Gesù incontrando gli uomini sulla sua strada
e presentandosi
nella sua umanità e nella sua debolezza
cosa mette in atto?

“Beato l’uomo che conosce la sua debolezza. Questa conoscenza sarà per lui fondamento di ogni cosa buona e bella” (Isacco di Ninive): parole paradossali che raccontano il tragitto dell’uomo Gesù. Nel racconto delle tentazioni (Luca 4,1-13) Gesù entra in una dimensione di debolezza, si conosce nella sua piena umanità, conosce la sua fragilità. Vive il faccia a faccia con le possibilità di distorsione dell’umano e di Dio che sono in noi. Rifiuta di mettere Dio dove noi lo metteremmo (il miracoloso, lo straordinario, il magico, la potenza), resta attaccato alla Scrittura e alla fragilità del suo corpo. Impara ad accogliere i propri limiti, la propria costitutiva imperfezione umana alla luce della relazione con il Padre. Ma grazie a questo incontro con sé può entrare nell’incontro con gli altri.

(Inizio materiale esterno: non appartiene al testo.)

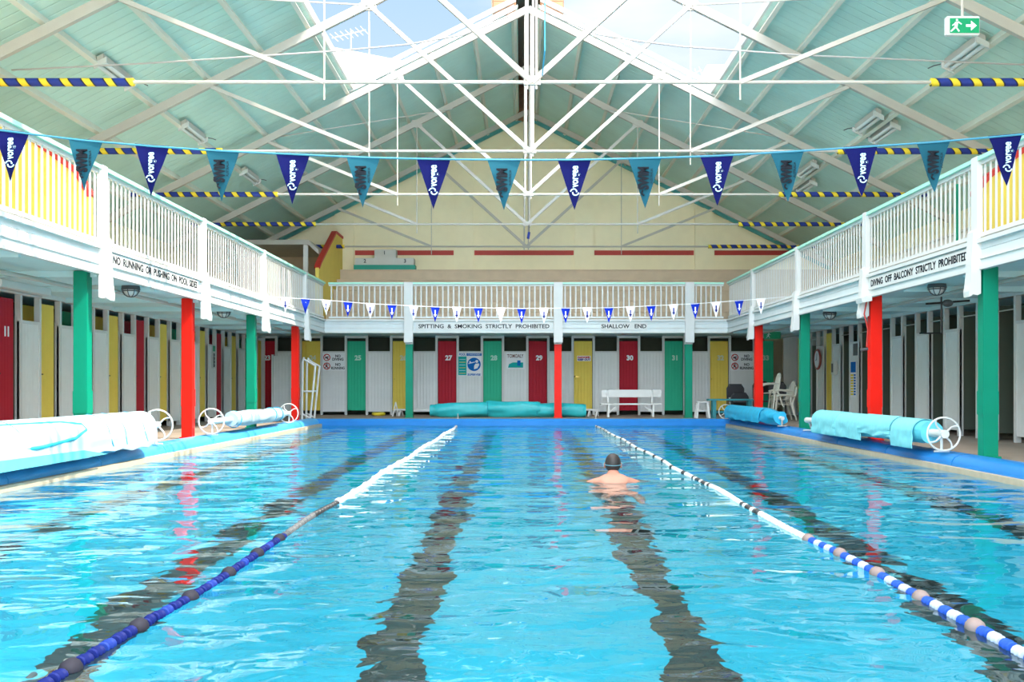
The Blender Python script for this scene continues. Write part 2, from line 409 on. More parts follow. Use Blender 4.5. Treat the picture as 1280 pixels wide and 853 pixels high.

Incontra attraverso essa gli altri uomini, senza paura e nella libertà. Incontra Zaccheo (Luca 19,1-10), incontra una donna di Samaria (Giovanni 4,1-42) e osando manifestare la sua debolezza e povertà (“Oggi devo fermarmi a casa tua” … “Affaticato dal viaggio … Gesù disse: ‘Dammi da bere’”) si apre all’incontro e al dialogo, dà all’altro la possibilità di uno sguardo su di sé diverso, libero dal giudizio. Gesù non fa della sua appartenenza religiosa una corazza, ma sa accogliere l’altro nella sua alterità etnica, di genere, religiosa e vincere l’inimicizia categoriale che nasconde i volti. Questo permette a chi lo incontra, di incontrarsi con la propria fragilità non più vista come minaccia o maledizione, di essere restituito alla sua piena soggettività umana e di aprirsi alla comunione con gli altri riconosciuti nella loro umanità come fratelli.